よく、「無縁仏に手を合わせてはいけない」とネット上ではささやかれたりしていますが、みうけんが懇意にしているお寺の御住職のよれば、そんなことは全くなく、むしろ積極的に供養してあげて下さいという事でした。
というわけで、今回も無縁仏さんに合唱礼拝。
たくさんの仏さまがたくさん集められた、ありがたい光景です。
中には、大きく摩滅してしまったものもあります。
このようにひどく摩滅してしまった石仏は、海沿いの街で時折見かけます。
しかし、この石仏は明らかに光背部分が磨滅していないこと、また足の部分だけがきれいに残っていることから、何らかの理由をもって人為的に削り取られた可能性も捨てきれません。
また、お花塚というのもありました。
碑文によれば
花を愛し、花に感謝し、花を供養する悲願をもって横浜華道協会の創立五十周年記念行事として協会理事及会員を中心に浄財を募りすべての花木に感謝と供養の心をこめて、金蔵院の境内にお花塚を建立することになりました、金蔵院は横浜の、一花人茶人にとって深いえにしがあり、鎌倉時代以来の古い名刹であります。

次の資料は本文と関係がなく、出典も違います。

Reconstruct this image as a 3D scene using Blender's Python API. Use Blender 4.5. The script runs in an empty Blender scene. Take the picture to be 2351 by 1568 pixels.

美しい草木にかこまれた日本国土の自然の中にあって伝統芸術の華道に精進するいけ花人は常にめぐまれた人生に感謝し、お花塚建立の限りない愛情の心をもっていけ花を通じて生活文化の向上に寄与したい念願であります、金蔵院の住職真田有範師はこの記念行事に終始あたたかい御協力をいただき感謝に堪えません この事業に御協力賜りました各位の御厚情に御礼申し上げます
昭和五十三年六月 横浜華道協会 理事長 小高一門
とあります。
せっかくですので、御朱印を拝受しました。
力強い筆遣いの御朱印で、実に達筆!!
磯子観音の御印が印象的です。
弁天様の御朱印も拝受しました。
御宝印は琵琶をあしらっています。
ひさびさに頂いた御朱印が実に立派なので、感動すら覚えました。
知れば知るほど奥深く、知れば知るほどありがたい磯子観音の観音妙智の力。
これからも磯子区に住む人々と、たくさんの信者たちに慕われながら、香華の香りも詣でる人も絶えることなく、静かに人々の生活を見守っているのです。